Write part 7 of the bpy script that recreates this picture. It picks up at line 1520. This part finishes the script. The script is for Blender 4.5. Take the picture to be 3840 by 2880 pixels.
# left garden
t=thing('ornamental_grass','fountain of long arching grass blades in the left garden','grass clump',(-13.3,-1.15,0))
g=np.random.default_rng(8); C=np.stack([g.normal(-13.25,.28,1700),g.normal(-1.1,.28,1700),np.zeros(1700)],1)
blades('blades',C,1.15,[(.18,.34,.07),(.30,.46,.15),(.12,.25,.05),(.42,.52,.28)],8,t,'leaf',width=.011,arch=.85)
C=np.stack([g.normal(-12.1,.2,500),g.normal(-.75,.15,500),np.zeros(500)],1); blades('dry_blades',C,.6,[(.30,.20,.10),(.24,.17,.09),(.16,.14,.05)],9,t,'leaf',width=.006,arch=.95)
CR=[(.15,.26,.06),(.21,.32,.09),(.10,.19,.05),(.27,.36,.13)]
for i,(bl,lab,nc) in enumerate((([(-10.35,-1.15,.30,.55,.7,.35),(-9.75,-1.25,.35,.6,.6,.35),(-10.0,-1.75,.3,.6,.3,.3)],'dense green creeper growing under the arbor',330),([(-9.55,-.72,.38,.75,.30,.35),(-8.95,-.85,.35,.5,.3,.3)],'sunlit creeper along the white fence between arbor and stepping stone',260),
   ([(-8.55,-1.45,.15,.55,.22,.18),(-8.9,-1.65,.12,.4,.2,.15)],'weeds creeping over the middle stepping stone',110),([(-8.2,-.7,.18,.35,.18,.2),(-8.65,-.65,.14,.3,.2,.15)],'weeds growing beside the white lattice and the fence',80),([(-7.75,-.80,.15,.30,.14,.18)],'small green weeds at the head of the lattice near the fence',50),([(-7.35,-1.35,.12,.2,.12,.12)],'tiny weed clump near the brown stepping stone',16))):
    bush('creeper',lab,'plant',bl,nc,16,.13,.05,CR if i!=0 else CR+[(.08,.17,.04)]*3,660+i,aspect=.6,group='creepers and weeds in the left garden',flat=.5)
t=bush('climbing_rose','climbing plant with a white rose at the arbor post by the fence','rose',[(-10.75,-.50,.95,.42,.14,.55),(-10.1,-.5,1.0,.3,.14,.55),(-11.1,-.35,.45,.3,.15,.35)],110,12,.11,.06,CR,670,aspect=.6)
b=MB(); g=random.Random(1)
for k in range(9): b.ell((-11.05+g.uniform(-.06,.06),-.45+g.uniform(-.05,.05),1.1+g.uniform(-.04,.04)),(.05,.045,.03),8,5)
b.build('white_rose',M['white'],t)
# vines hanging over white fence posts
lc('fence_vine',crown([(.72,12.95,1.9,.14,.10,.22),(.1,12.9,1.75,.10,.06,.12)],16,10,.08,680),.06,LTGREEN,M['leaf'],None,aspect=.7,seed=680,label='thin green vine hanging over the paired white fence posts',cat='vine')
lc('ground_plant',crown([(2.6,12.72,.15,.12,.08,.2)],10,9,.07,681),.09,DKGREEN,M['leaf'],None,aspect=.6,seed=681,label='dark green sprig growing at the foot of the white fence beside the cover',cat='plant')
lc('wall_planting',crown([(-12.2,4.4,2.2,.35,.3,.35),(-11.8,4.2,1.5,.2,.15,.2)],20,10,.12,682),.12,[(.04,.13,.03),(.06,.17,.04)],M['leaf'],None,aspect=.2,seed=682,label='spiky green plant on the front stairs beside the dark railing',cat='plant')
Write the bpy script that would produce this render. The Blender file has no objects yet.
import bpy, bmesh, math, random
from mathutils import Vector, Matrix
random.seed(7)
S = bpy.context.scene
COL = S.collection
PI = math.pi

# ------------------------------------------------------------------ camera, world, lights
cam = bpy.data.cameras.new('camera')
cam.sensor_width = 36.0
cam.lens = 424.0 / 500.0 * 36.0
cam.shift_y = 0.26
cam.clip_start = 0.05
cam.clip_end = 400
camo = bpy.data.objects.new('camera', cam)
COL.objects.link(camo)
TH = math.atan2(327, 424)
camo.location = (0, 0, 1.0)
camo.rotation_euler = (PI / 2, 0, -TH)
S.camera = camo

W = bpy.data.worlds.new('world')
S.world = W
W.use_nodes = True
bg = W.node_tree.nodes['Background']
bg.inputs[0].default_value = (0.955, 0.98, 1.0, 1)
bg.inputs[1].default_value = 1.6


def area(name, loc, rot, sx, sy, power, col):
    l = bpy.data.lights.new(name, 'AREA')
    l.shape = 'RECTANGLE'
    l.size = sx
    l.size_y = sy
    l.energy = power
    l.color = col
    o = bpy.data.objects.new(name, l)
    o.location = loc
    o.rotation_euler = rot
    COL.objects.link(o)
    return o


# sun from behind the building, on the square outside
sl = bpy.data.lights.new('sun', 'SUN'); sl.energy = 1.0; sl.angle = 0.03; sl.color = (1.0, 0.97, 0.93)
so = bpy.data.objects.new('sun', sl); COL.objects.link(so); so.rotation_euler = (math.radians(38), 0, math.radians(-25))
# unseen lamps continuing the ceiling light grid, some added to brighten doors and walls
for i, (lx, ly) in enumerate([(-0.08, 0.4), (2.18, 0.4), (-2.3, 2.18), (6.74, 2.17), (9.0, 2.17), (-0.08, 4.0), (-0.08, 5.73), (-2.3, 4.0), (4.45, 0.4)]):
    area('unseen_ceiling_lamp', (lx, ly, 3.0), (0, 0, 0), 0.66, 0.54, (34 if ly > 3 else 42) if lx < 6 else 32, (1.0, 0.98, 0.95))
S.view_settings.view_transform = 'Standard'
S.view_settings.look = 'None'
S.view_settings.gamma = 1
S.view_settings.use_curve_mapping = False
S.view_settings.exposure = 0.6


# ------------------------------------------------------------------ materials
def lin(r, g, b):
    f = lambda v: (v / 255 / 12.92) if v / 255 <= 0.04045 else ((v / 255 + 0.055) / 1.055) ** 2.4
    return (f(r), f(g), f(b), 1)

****

## THE TASK
Every entry should be output exactly as written, please.

## WORKED SOLUTION
Write part 7 of the bpy script that recreates this picture. It picks up at line 1520. This part finishes the script. The script is for Blender 4.5. Take the picture to be 3840 by 2880 pixels.
# left garden
t=thing('ornamental_grass','fountain of long arching grass blades in the left garden','grass clump',(-13.3,-1.15,0))
g=np.random.default_rng(8); C=np.stack([g.normal(-13.25,.28,1700),g.normal(-1.1,.28,1700),np.zeros(1700)],1)
blades('blades',C,1.15,[(.18,.34,.07),(.30,.46,.15),(.12,.25,.05),(.42,.52,.28)],8,t,'leaf',width=.011,arch=.85)
C=np.stack([g.normal(-12.1,.2,500),g.normal(-.75,.15,500),np.zeros(500)],1); blades('dry_blades',C,.6,[(.30,.20,.10),(.24,.17,.09),(.16,.14,.05)],9,t,'leaf',width=.006,arch=.95)
CR=[(.15,.26,.06),(.21,.32,.09),(.10,.19,.05),(.27,.36,.13)]
for i,(bl,lab,nc) in enumerate((([(-10.35,-1.15,.30,.55,.7,.35),(-9.75,-1.25,.35,.6,.6,.35),(-10.0,-1.75,.3,.6,.3,.3)],'dense green creeper growing under the arbor',330),([(-9.55,-.72,.38,.75,.30,.35),(-8.95,-.85,.35,.5,.3,.3)],'sunlit creeper along the white fence between arbor and stepping stone',260),
   ([(-8.55,-1.45,.15,.55,.22,.18),(-8.9,-1.65,.12,.4,.2,.15)],'weeds creeping over the middle stepping stone',110),([(-8.2,-.7,.18,.35,.18,.2),(-8.65,-.65,.14,.3,.2,.15)],'weeds growing beside the white lattice and the fence',80),([(-7.75,-.80,.15,.30,.14,.18)],'small green weeds at the head of the lattice near the fence',50),([(-7.35,-1.35,.12,.2,.12,.12)],'tiny weed clump near the brown stepping stone',16))):
    bush('creeper',lab,'plant',bl,nc,16,.13,.05,CR if i!=0 else CR+[(.08,.17,.04)]*3,660+i,aspect=.6,group='creepers and weeds in the left garden',flat=.5)
t=bush('climbing_rose','climbing plant with a white rose at the arbor post by the fence','rose',[(-10.75,-.50,.95,.42,.14,.55),(-10.1,-.5,1.0,.3,.14,.55),(-11.1,-.35,.45,.3,.15,.35)],110,12,.11,.06,CR,670,aspect=.6)
b=MB(); g=random.Random(1)
for k in range(9): b.ell((-11.05+g.uniform(-.06,.06),-.45+g.uniform(-.05,.05),1.1+g.uniform(-.04,.04)),(.05,.045,.03),8,5)
b.build('white_rose',M['white'],t)
# vines hanging over white fence posts
lc('fence_vine',crown([(.72,12.95,1.9,.14,.10,.22),(.1,12.9,1.75,.10,.06,.12)],16,10,.08,680),.06,LTGREEN,M['leaf'],None,aspect=.7,seed=680,label='thin green vine hanging over the paired white fence posts',cat='vine')
lc('ground_plant',crown([(2.6,12.72,.15,.12,.08,.2)],10,9,.07,681),.09,DKGREEN,M['leaf'],None,aspect=.6,seed=681,label='dark green sprig growing at the foot of the white fence beside the cover',cat='plant')
lc('wall_planting',crown([(-12.2,4.4,2.2,.35,.3,.35),(-11.8,4.2,1.5,.2,.15,.2)],20,10,.12,682),.12,[(.04,.13,.03),(.06,.17,.04)],M['leaf'],None,aspect=.2,seed=682,label='spiky green plant on the front stairs beside the dark railing',cat='plant')
Write the bpy script that would produce this render. The Blender file has no objects yet.
import bpy, bmesh, math, random
from mathutils import Vector, Matrix
random.seed(7)
S = bpy.context.scene
COL = S.collection
PI = math.pi

# ------------------------------------------------------------------ camera, world, lights
cam = bpy.data.cameras.new('camera')
cam.sensor_width = 36.0
cam.lens = 424.0 / 500.0 * 36.0
cam.shift_y = 0.26
cam.clip_start = 0.05
cam.clip_end = 400
camo = bpy.data.objects.new('camera', cam)
COL.objects.link(camo)
TH = math.atan2(327, 424)
camo.location = (0, 0, 1.0)
camo.rotation_euler = (PI / 2, 0, -TH)
S.camera = camo

W = bpy.data.worlds.new('world')
S.world = W
W.use_nodes = True
bg = W.node_tree.nodes['Background']
bg.inputs[0].default_value = (0.955, 0.98, 1.0, 1)
bg.inputs[1].default_value = 1.6


def area(name, loc, rot, sx, sy, power, col):
    l = bpy.data.lights.new(name, 'AREA')
    l.shape = 'RECTANGLE'
    l.size = sx
    l.size_y = sy
    l.energy = power
    l.color = col
    o = bpy.data.objects.new(name, l)
    o.location = loc
    o.rotation_euler = rot
    COL.objects.link(o)
    return o


# sun from behind the building, on the square outside
sl = bpy.data.lights.new('sun', 'SUN'); sl.energy = 1.0; sl.angle = 0.03; sl.color = (1.0, 0.97, 0.93)
so = bpy.data.objects.new('sun', sl); COL.objects.link(so); so.rotation_euler = (math.radians(38), 0, math.radians(-25))
# unseen lamps continuing the ceiling light grid, some added to brighten doors and walls
for i, (lx, ly) in enumerate([(-0.08, 0.4), (2.18, 0.4), (-2.3, 2.18), (6.74, 2.17), (9.0, 2.17), (-0.08, 4.0), (-0.08, 5.73), (-2.3, 4.0), (4.45, 0.4)]):
    area('unseen_ceiling_lamp', (lx, ly, 3.0), (0, 0, 0), 0.66, 0.54, (34 if ly > 3 else 42) if lx < 6 else 32, (1.0, 0.98, 0.95))
S.view_settings.view_transform = 'Standard'
S.view_settings.look = 'None'
S.view_settings.gamma = 1
S.view_settings.use_curve_mapping = False
S.view_settings.exposure = 0.6


# ------------------------------------------------------------------ materials
def lin(r, g, b):
    f = lambda v: (v / 255 / 12.92) if v / 255 <= 0.04045 else ((v / 255 + 0.055) / 1.055) ** 2.4
    return (f(r), f(g), f(b), 1)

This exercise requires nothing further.